Nous gardons les marqueurs forts de la maison : un goût, un produit, une sauce. On ne renie pas le passé mais on bouscule les choses, on avance.
Quand le père est aux fourneaux, teste des produits et choisit avec attention les produits du marché, les filles observent. "Je me souviens qu’il utilisait beaucoup le riz sauvage. C’était même devenu une passion ! Petite, je trouvais ça très surprenant, surtout pour sa texture qui change beaucoup du riz traditionnel que l’on connaît. Aujourd’hui, j’adore le déguster avec la volaille de Bresse.
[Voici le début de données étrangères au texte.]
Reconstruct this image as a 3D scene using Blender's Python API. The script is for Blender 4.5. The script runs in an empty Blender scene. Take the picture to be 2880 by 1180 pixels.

Ensuite mon père a découvert le riz grillé suite à un voyage en Iran et il a adoré ça ! Il est rentré ici enthousiasmé par ce riz iranien laissé en croûte dans le plat ou au fond de la casserole qui, quand on le démoule, fait penser à un gâteau".
© Maison Rostang
Aux fourneaux, Nicolas Beaumann œuvre à équilibrer tradition et modernité, à perpétuer l’esprit classique de la maison Rostang tout en s’ouvrant vers de nouveaux terrains de jeu. Il suffit de parcourir quelques-unes des cartes des établissements estampillés Rostang pour réaliser que les céréales, autrefois si peu utilisées, y ont gagné une place de choix. "Un jour, un producteur est venu pour me proposer du sarrasin. J’ai tout de suite été séduit par ce goût si particulier. J’ai d’ailleurs voulu le souligner en bouche et pour cela, j’utilise le kasha, des graines de sarrasin décortiquées et grillées, qui apporte un fumé inimitable. Dernièrement, j’ai servi en amuse-bouche une crème de sarrasin pour souligner ce caractère marqué, mais je peux aussi aller vers quelque chose de plus doux en créant des alliances entre le sarrasin et les gambas, les huitres, ou encore le pamplemousse avec lequel il se marie très bien", explique le chef. Est-ce pour autant renier le passé, si cher à Michel Rostang ? "Non", répond d’emblée Nicolas Beaumann. "Nous gardons les marqueurs forts de la maison : un goût, un produit, une sauce. On ne renie pas le passé mais on bouscule les choses, on avance." Une modernité qui passe aussi par un dressage précis et millimétré. "La présentation n’a rien à voir avec les plats d’il y a quarante ans !" sourit-il.